How do you prevent Rubicon Syndrome? When you cross a Rubicon in your life, internalize the lesson you learned. Let the experience become a part of you. Then, move on. Continue on to the City, realizing that the path will be hard, and don't look back to the river. The ant is walking, right? Set baby goals for yourself, and take baby steps. Keep yourself accountable. When you need it, don't be afraid to ask for help. And if you slide back down, just get up and go at it again. Don't let yourself depend on another Rubicon, another Retreat, another conversion. We are strong. And through our frustration comes growth. Growth shmoth, you say? We all know what Andy has to say about shmoth...
Friday, December 18, 2009
Oh look, I'm posting a blog, it must mean I'm going to Austria!
This blog is being written to disprove my boyfriend: people can have blogs even if they're not traveling in Europe. :P For seriousers though, I kinda wanted to talk about something.
In my family, in order to fight the excessive commercializing of Christmas, always celebrated somewhat differently than people usually do. We never put our tree up, decorated, made cookies, or even said the word Christmas until Christmas Eve. Meanwhile, the stores continue to make Christmas their marketing campaign earlier and earlier every year. When I was young, I was a very judgmental person because that's the way my parents were. I remember the feeling of complete disgust I would get as we drove past Christmas lights that people had up a whole three weeks before Christmas time. Then, starting on Christmas Eve, we would very righteously celebrate, and continue celebrating all twelve days of Christmas. To discourage turning Christmas into a season of greed, we kind of stopped doing Christmas presents, though we still did stockings and St. Nicolas Day.

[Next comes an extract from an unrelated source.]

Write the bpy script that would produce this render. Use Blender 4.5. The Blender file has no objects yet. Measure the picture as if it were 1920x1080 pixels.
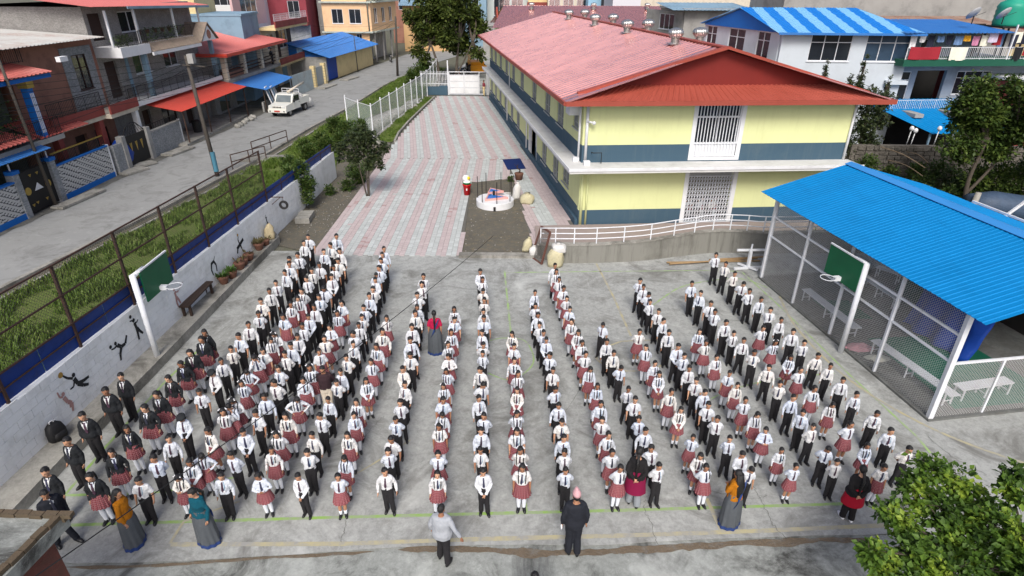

In the movie The Rookie, one of the crazy old guys was playing "Chestnuts Roasting on an Open Fire," and one of the other old crazy guys was like, why are you playing this song, it's April! And the other guy is like, this song is too good to play for only one month out of the year. In my house, we're only allowed to play Christmas songs 12 days out of the year. Any time after that and my mom freaks out because it's not Liturgically Christmas.
But I realized, I love Christmas! Why should we only celebrate the birth of Jesus for a short period of time? Remember when people used to say, "Why can't it be Christmas every day of the year?" Christmas is about the coolest story ever, the warm feeling of love you get when you realize how much you love your family. The joy of giving someone you love the perfect gift. Why does that have to be limited to 12 days?
St. Therese the Little Flower used to get really annoyed at this one nun who would clank her rosary beads loudly against the pew during prayer time. It was really distracting, and it drove Therese nuts. Then one day, she decided that instead of being upset, she was going to pretend that the clanking was the sound of the bells in heaven, calling her to prayer. From then on, she was able to pray with joy, and she extended this philosophy to all parts of her life. If she was annoyed with anything, she just looked at it in a different way so that she could accept and embrace it as something beautiful.
This is totally what I've been trying to do with my life ever since I read that. And when the stores put up the lights and decorations way up by Halloween, and everyone around me is like, gripe, groan, I have learned to just look at how beautiful those lights are, and take delight in them. Why the hell shouldn't I? They are very, very beautiful, when you really think about it. Take delight in Christmas, and take advantage of the fact that you have reminders of Jesus' love for you up long before the actual holiday. All the longer for you to rejoice my friend, all the longer for you to rejoice.
MERRY CHRISTMAS EVERYBODY! I love you!!!